Weather is always the most unpredictable element of any ski trip, but sometimes the adage “ignorance is bliss” can override even the most difficult conditions. Besides KC, none of us have been winter camping before, and Ortleib and Dadali’s backgrounds are more jib-oriented—when you’re used to punishing rails and brutal urban features, a little ice isn’t nearly as intimidating. This becomes especially useful when we’re greeted by fierce windstorms and 35-degree-Fahrenheit rain, which soon turns to frozen sastrugi and gusting snowstorms. Over the next week, the duo builds a quarterpipe against a frozen waterfall, skims over a nearby creek, and boosts rocky features near camp.

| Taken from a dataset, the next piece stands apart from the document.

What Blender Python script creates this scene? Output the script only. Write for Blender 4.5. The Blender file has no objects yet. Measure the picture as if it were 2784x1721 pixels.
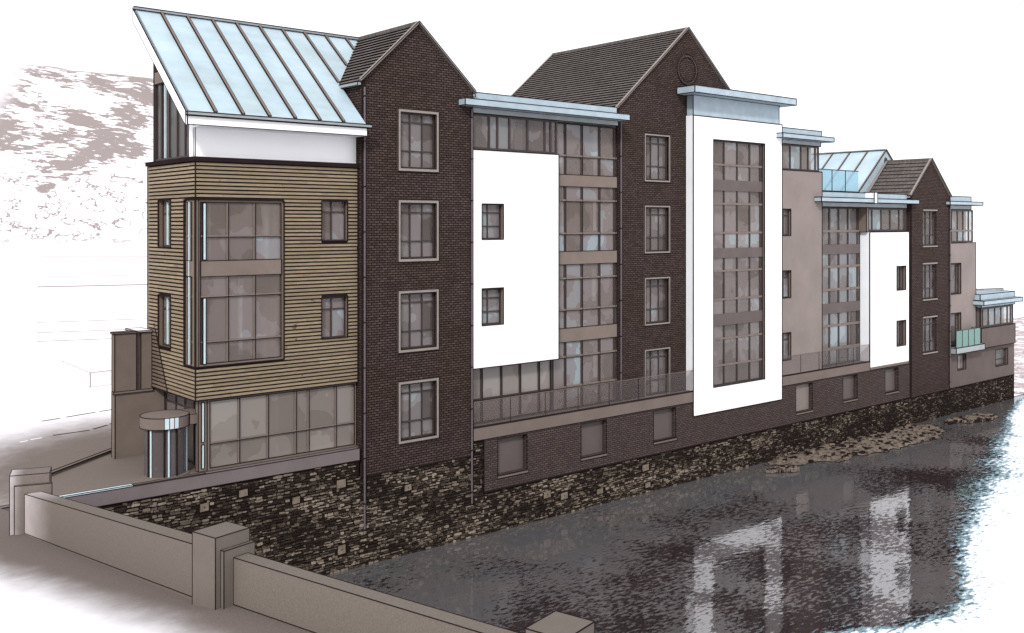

Each member fights off cabin fever in their own way. KC wanders around, making jokes in his down-filled expedition suit, zipper open and ice axes in hand. Dadali explains various conspiracy theories. Ortleib documents with doodles. Kereen Smith somehow wrangles up a smorgasbord of traditional Icelandic dishes, even roasting a leg of lamb over the open fire. And Palmi—well, Palmi remains stoic through it all, even when the drying tent burns down, melting the back of his snowboard boots. “I’m still gonna send it!” is his response.
The small cook tent, with its melting snow floor and clothesline of drying socks, becomes our community center. As we wait on weather, the role of storyteller becomes the trip’s most revered. We each contribute a running compilation of life experiences and jokes, Palmi talking of Icelandic trolls and the virtues of Icelandic wool, especially the sweaters his grandma knits. But Lewis takes the helm, regaling us with stories only achieved by an experienced international guide, with a level of hilarity only possible from a witty Englishman.
The sun eventually breaks, and we’re able to tick off some more substantial—if treacherous—lines before packing the Super Jeep for the return journey to Reykjavik, Palmi smoking and rapping the entire way. We reach the river, and Dadali suddenly asks if my bet still stands. He offers to buy us beers in Reykjavik with the winnings, an investment considering a can costs as much as $11. I tell him yes, and he strips down to boardshorts and pauses on the ice lining the banks. We tease and taunt, guessing he won’t actually follow through.
“Are you silly? I’m still gonna send it!” he says, and then leaps into the frigid waters.